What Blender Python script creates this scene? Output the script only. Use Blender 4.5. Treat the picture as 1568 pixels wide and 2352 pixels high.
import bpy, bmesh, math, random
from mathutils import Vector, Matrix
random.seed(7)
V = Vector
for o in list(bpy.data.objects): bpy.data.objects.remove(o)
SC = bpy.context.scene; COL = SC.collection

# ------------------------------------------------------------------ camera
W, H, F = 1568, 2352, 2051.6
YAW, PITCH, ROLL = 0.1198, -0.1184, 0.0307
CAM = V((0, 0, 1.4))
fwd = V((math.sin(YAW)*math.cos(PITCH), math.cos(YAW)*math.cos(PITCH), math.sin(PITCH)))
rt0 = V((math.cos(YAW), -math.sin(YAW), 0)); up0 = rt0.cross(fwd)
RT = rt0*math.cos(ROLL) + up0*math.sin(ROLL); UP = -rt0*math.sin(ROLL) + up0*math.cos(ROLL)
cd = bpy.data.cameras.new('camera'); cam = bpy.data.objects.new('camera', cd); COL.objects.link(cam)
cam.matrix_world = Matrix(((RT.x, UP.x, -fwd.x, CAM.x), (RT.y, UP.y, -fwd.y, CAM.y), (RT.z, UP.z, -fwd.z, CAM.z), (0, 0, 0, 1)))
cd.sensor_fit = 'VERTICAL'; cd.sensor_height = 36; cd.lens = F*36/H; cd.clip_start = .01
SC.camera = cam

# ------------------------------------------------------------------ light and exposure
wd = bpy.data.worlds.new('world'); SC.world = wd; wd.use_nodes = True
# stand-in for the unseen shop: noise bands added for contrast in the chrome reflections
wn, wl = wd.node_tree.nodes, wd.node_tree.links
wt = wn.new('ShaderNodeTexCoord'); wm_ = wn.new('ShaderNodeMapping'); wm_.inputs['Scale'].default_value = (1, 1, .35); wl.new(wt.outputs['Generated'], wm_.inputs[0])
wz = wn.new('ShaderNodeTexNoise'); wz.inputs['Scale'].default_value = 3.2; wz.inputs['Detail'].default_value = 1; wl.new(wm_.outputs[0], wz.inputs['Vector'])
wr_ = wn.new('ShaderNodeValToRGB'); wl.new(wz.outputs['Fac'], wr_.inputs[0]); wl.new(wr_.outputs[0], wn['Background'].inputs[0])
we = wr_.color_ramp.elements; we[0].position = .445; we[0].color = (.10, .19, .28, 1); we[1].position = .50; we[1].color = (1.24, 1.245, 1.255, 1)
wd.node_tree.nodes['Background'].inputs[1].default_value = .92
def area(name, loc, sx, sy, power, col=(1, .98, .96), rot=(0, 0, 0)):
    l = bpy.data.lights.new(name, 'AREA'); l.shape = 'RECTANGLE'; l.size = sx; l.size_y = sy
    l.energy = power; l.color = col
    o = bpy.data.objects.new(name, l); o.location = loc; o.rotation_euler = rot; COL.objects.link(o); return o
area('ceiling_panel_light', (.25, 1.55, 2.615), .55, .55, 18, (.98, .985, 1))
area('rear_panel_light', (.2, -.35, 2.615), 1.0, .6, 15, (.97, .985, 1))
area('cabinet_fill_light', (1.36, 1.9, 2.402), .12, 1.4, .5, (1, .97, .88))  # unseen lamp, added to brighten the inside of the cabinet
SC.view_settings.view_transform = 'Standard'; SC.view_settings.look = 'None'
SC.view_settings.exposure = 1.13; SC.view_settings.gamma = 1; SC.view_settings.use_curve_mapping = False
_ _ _
:: Problem description ::
Produce the lines from the top of the listing through the "SC.camera = cam" line exactly as they appear, with no additional output.

:: Response ::
What Blender Python script creates this scene? Output the script only. Use Blender 4.5. Treat the picture as 1568 pixels wide and 2352 pixels high.
import bpy, bmesh, math, random
from mathutils import Vector, Matrix
random.seed(7)
V = Vector
for o in list(bpy.data.objects): bpy.data.objects.remove(o)
SC = bpy.context.scene; COL = SC.collection

# ------------------------------------------------------------------ camera
W, H, F = 1568, 2352, 2051.6
YAW, PITCH, ROLL = 0.1198, -0.1184, 0.0307
CAM = V((0, 0, 1.4))
fwd = V((math.sin(YAW)*math.cos(PITCH), math.cos(YAW)*math.cos(PITCH), math.sin(PITCH)))
rt0 = V((math.cos(YAW), -math.sin(YAW), 0)); up0 = rt0.cross(fwd)
RT = rt0*math.cos(ROLL) + up0*math.sin(ROLL); UP = -rt0*math.sin(ROLL) + up0*math.cos(ROLL)
cd = bpy.data.cameras.new('camera'); cam = bpy.data.objects.new('camera', cd); COL.objects.link(cam)
cam.matrix_world = Matrix(((RT.x, UP.x, -fwd.x, CAM.x), (RT.y, UP.y, -fwd.y, CAM.y), (RT.z, UP.z, -fwd.z, CAM.z), (0, 0, 0, 1)))
cd.sensor_fit = 'VERTICAL'; cd.sensor_height = 36; cd.lens = F*36/H; cd.clip_start = .01
SC.camera = cam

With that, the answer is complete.